Recently in the news, Yahoo! was reported to have been hacked and had more than 400,000 user credentials stolen. And the hackers apparently wanted to make their feat publicly known by posting them online. According to them, “We hope that the parties responsible for managing the security of this subdomain will take this as a wake-up call, and not as a threat,” What a thoughtful way to go about helping Yahoo! Who cares about the 400K+ users who are inconvenient by the incident. Do you know the trouble a Yahoo user had to go through to change their password? I’m talking about those who are ATT users as well, who had one time or another had their Yahoo user account merged with their ATT account. It took me half an hour of searching through the internet to finally accomplish that. And considering the fact that I am a computer guy. What about the thousands of users out there who relied only on the customer support to do that. For the lucky ones, they get it done without  too much further woes. But others like those I read on the forums, who spent hours on the phone and got directed from one party to another. The ATT support told them to contact Yahoo support and vice-versa. What a mess! Thankfully with more search on Google, I got that resolved fairly quickly less further frustrations.

Anyhow this hack raised some questions about the security measures taken by some of these companies. Especially the bigger ones who have the resources to do better. Even if the hacker were to steal the user data, it would have taken them a long, long time to extract those encrypted passwords, assuming that they were encrypted. So to be able to get those 400K+ passwords posted  (I have not seen those posted data myself and rely only not the news reports) will mean one of two things (if not more). The passwords were not encrypted (which would be a “shame on you” thing) and in plain text on the database. Or they have such weak encryption that could easily be broken fairly quickly. Either cases is no excuse, especially for a large corporation which supposedly has the resources to do better.

How can we tell if the service provider has good password encryption process to keep your private data private? I’m sure there are many ways to do that but for me the simplest way to find out is to use their “Forgot your password?” link. If the provider sends you back the password in the email in plain text that you can read, you better avoid using their service from here on. This is a good sign that they are using a weak encryption method or worse no encryption at all. A secure company should not be able to show you your password because even if they want to, they won’t be able to. So they will send you a link to reset your password, after further verification of course using some security questions and answers that only you know.

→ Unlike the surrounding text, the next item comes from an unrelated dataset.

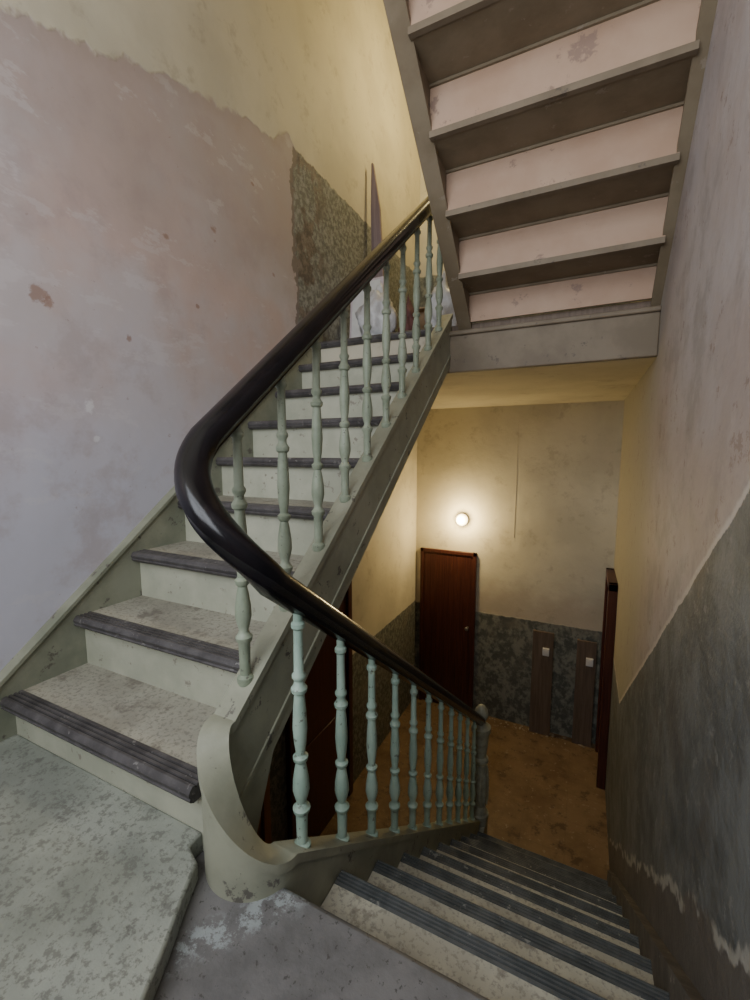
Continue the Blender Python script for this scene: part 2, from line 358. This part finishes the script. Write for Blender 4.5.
# ------------------------------------------------------------------ stairs
def step(m, yn, zt, d, x0, x1, kt, kn, kr, ktb=None, krb=None, g=G_, r=R_, grooves=True, drop=0.0, q=1.0):
    S = lambda a: yn + d * a
    y0, y1 = sorted((S(0.05 * q), S(g + 0.035)))
    m.box((x0, y0, zt - 0.016), (x1, y1, zt), kt)
    m.box((x0, y0, zt - 0.036), (x1, y1, zt - 0.016), ktb or kt)
    pr = [(0.004, -.038), (-.005, -.032), (-.008, -.026), (-.004, -.022), (-.008, -.018), (-.009, -.010), (-.004, -.002), (.002, .003), (.009, .003), (.010, -.002), (.0145, -.002),
          (.0155, .003), (.0225, .003), (.0235, -.002), (.028, -.002), (.029, .003), (.036, .003), (.037, -.002), (.0415, -.002), (.0425, .003), (.052, .003), (.054, 0), (.054, -.038)]
    m.extX([(S(a * q if a > 0 else a), zt + b) for a, b in pr], x0, x1, kn)
    if grooves:
        for a0 in (.010, .0235, .037):
            ya, yb = sorted((S(a0 * q), S((a0 + .0045) * q)))
            m.box((x0, ya, zt - .004), (x1, yb, zt - .0015), 'groove')
    a, b = sorted((S(0.028), S(0.040))); c, e = sorted((S(0.040), S(0.050)))
    zb = zt - r
    m.box((x0, a, zb), (x1, b, zt - 0.037), kr); m.box((x0, c, zb - drop), (x1, e, zt - 0.037), krb or kr)

# up flight
up = MB(); X0, X1 = XL + 0.035, -0.775
for i in range(1, 10):
    step(up, 0.63 + (i - 1) * G_ * .99, i * R_, 1, X0, X1, 'tread', 'nose', 'riser', 'tback', 'rback')
zn = lambda y: 0.185 + 0.801 * (y - 0.63)
up.extX([(0.50, 0.05), (0.50, 0.14), (0.60, 0.21), (2.50, zn(2.50) + 0.05), (2.50, zn(2.5) - .2), (0.9, zn(.9) - .22), (0.9, 0.0)], XL, XL + 0.035, 'wallstring')
up.extX([(0.50, 0.14), (0.50, 0.155), (0.60, 0.225), (2.50, zn(2.50) + 0.065), (2.50, zn(2.50) + 0.05), (0.60, 0.21)], XL, XL + 0.045, 'wallstring')
up.build('stair_flight')

# down flight
dn = MB(); D0, D1 = -0.545, XR - 0.03
GD = 0.23
zd = lambda y: -0.8043 * (y - 0.68)
for k in range(1, 10):
    step(dn, 0.68 + k * GD, -k * R_, -1, D0, D1, 'treaddn', 'nosedn', 'riser', 'tback', 'rback', g=GD, q=.74)
dn.extX([(0.70, zd(.70) + .07), (2.80, zd(2.80) + .07), (2.80, ZF), (2.45, ZF), (0.70, zd(.70) - .25)], XR - 0.032, XR, 'wallbase')
dn.build('stair_flight')

# flight above
ab = MB(); A0, A1 = -0.615, XR - 0.03
for j in range(1, 9):
    yy = YE + 0.035 - (j - 1) * G_
    step(ab, yy, ZU + j * R_, -1, A0, A1, 'tread', 'tback', 'riser', 'tback', 'rback', grooves=False, drop=0.016 if j > 1 else 0)
    ab.box((A0, yy - 0.060, ZU + j * R_ - 0.046), (A1, yy - 0.05, ZU + j * R_ - 0.036), 'tback')
    if j > 1: ab.box((A0, yy - 0.056, ZU + (j - 1) * R_ - 0.040), (A1, yy - 0.034, ZU + (j - 1) * R_ - 0.016), 'fascia')
za = lambda y: ZU + R_ + 0.801 * (YE - y)
for xa, xb in ((-0.672, -0.615), (XR - 0.03, XR)):
    ab.extX([(YE + .03, za(YE) - 0.215), (YE + .03, za(YE) + 0.03), (0.60, za(0.60) + 0.05), (0.60, za(0.60) - 0.20)], xa, xb, 'fascia')
    w0, w1 = (xa - .008, xb + .008) if xa < 0 else (xa - .01, xb)
    ab.extX([(YE + .03, za(YE) - 0.23), (YE + .03, za(YE) - 0.205), (0.60, za(0.60) - 0.19), (0.60, za(0.60) - 0.215)], w0, w1, 'tback')
ab.build('stair_flight')

# ------------------------------------------------------------------ outer string with wreath
XU, XD = -0.748, -0.575
zsu = lambda y: zn(y) + 0.06
zsd = lambda y: zd(y) + 0.065
st = []
for y in (2.47, 2.0, 1.5, 1.1, 0.85): st.append((XU, y, zsu(y), zsu(y) - 0.27))
YC = 0.71; RC = (XD - XU) / 2; XC = (XU + XD) / 2
zt0, zt1 = zsu(YC), zsd(YC)
N_ = 40
for i in range(N_ + 1):
    a = math.pi * i / N_; f = i / N_
    ft = max(0, min(1, (f - 0.05) / 0.95)); ft = ft * ft * (3 - 2 * ft)
    st.append((XC - RC * math.cos(a), YC - RC * math.sin(a), zt0 + (zt1 - zt0) * ft, -0.2))
for y in (0.9, 1.3, 1.8, 2.3, 2.80): st.append((XD, y, zsd(y), zsd(y) - 0.27))
os_ = MB(); os_.ribbon(st, 0.028, 'green')
cap = [(x, y, zt + 0.012, zt - 0.012) for x, y, zt, zb in st]; os_.ribbon(cap, 0.034, 'green')
low = [(x, y, zt - .20, zt - 0.215) for x, y, zt, zb in st[:6]]; os_.ribbon(low, 0.033, 'green')
bal = empty('balustrade')
os_.build('outer_string', bal)

# ------------------------------------------------------------------ handrail
path = []
zr = lambda y: 0.428 + 0.806 * y
zq = lambda y: 0.640 - 0.738 * (y - 0.749)
for i in range(9):
    a = math.pi * i / 8
    path.append((XC + (RC) * math.cos(a), 2.42 + RC * math.sin(a), zr(2.42) + 0.18 * (1 - i / 8)))
for i in range(1, 12): y = 2.42 - i * (2.42 - 0.74) / 11; path.append((XU, y, zr(y)))
YR = 0.69
z0, z1 = zr(YR), zq(YR)
for i in range(25):
    a = math.pi * i / 24; f = i / 24
    path.append((XC - RC * math.cos(a), YR - RC * math.sin(a), z0 + (z1 - z0) * f))
for i in range(1, 12): y = 0.70 + i * (2.86 - 0.70) / 11; path.append((XD, y, zq(y)))
prof = []
for i in range(32):
    a = 2 * math.pi * i / 32; c, s_ = math.cos(a), math.sin(a)
    u = 0.035 * (abs(c) ** 0.8) * (1 if c > 0 else -1); w = 0.032 * (abs(s_) ** 0.85) * (1 if s_ > 0 else -1)
    if -0.75 < s_ < -0.2: u *= 0.82
    prof.append((u, w))
hr = MB(); hr.sweep(path, prof, 'rail'); hr.build('handrail', bal)

def baluster(m, x, y, zb, zt, k):
    H = zt - zb
    P = [(.0, .019), (.012, .022), (.03, .022), (.04, .014), (.10, .0145), (.165, .0155), (.175, .021), (.19, .0225), (.2, .016), (.215, .012), (.235, .016), (.27, .0215), (.31, .0205), (.36, .0155), (.385, .012), (.395, .018), (.41, .0195), (.42, .012),
         (.44, .0125), (.47, .0155), (.53, .0185), (.60, .0165), (.66, .0135), (.672, .013), (.68, .019), (.695, .0205), (.71, .0135), (.725, .012), (.74, .0175), (.75, .0175), (.76, .0125), (.85, .012), (.90, .0115), (.93, .0115), (.94, .017), (.955, .017), (.965, .0115), (1.0, .0115)]
    m.lathe([(r * .95, zb + f * H) for f, r in P], x, y, k, 14)
bb = MB()
for i in range(10):
    y = 0.785 + i * 0.1705
    if y > 2.4: break
    baluster(bb, XU, y, zsu(y), zr(y) - 0.03, 'bal_shaded')
for i in range(11):
    y = 0.775 + i * 0.190
    if y > 2.75: break
    baluster(bb, XD, y, zsd(y), zq(y) - 0.03, 'bal_daylit')
bb.build('balusters', bal)
nw = MB()
YN = 2.90
nw.box((XD - .055, YN - .10, ZF), (XD + .055, YN + .06, -1.72), 'newelmat')
zb, zt = -1.72, -0.82; H = zt - zb
P = [(0, .062), (.05, .062), (.06, .07), (.085, .07), (.095, .058), (.13, .05), (.15, .042), (.18, .05), (.26, .062), (.36, .06), (.46, .05), (.51, .042), (.53, .058), (.555, .058), (.57, .042), (.62, .045), (.70, .055), (.76, .058), (.78, .068), (.82, .068), (.835, .05), (.86, .028), (.88, .036), (.915, .048), (.955, .044), (.985, .026), (1.0, .008)]
nw.lathe([(r, zb + f * H) for f, r in P], XD, YN, 'newelmat', 20)
for i in range(10):
    a = 2 * math.pi * i / 10
    nw.lathe([(.004, zb + .16 * H), (.012, zb + .24 * H), (.012, zb + .38 * H), (.004, zb + .48 * H)], XD + .055 * math.cos(a), YN + .055 * math.sin(a), 'newelmat', 6)
nw.build('newel_post', bal)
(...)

Well, if after knowing that the service provider (that means any website services that you use) isn’t secure and you still would want to continue using their website, in this case I would recommend that you use a one of a kind password with that site. Meaning that password will not be used in any other websites, and also that website has nothing important  with regards to your privacy data. By that I mean something like a game site or something. You decide what is important to you. And if it is a site like your email service provider, I suggest that you change your provider quickly with our further risk of compromise. I can tell that there are a lot of email users whose account had been compromised and it is not only inconvenient but sensitive data too has been compromised. So be aware that everyday there are actual living beings out there somewhere in some dark corners of this earth who are at this moment trying to break into your account. Just a week ago, I received an email that supposedly come from someone I know, but judging by the email, I know instantly it wasn’t from him but definitely the work of someone who has hacked into that account. If I were to tell you how easy it is to hack into someone’s gmail account (at least at one time. Hopefully Gmail has updated their security process since), you would not believe it. I did not either until I saw it on YouTube. Well, if it is on YouTube, you can be assured that thousands if not millions others have also seen the video, and probably also learned how to do it in the process. This is real on the cyber world. But by taking the necessary precaution, you will be a little safer, although no security is 100%.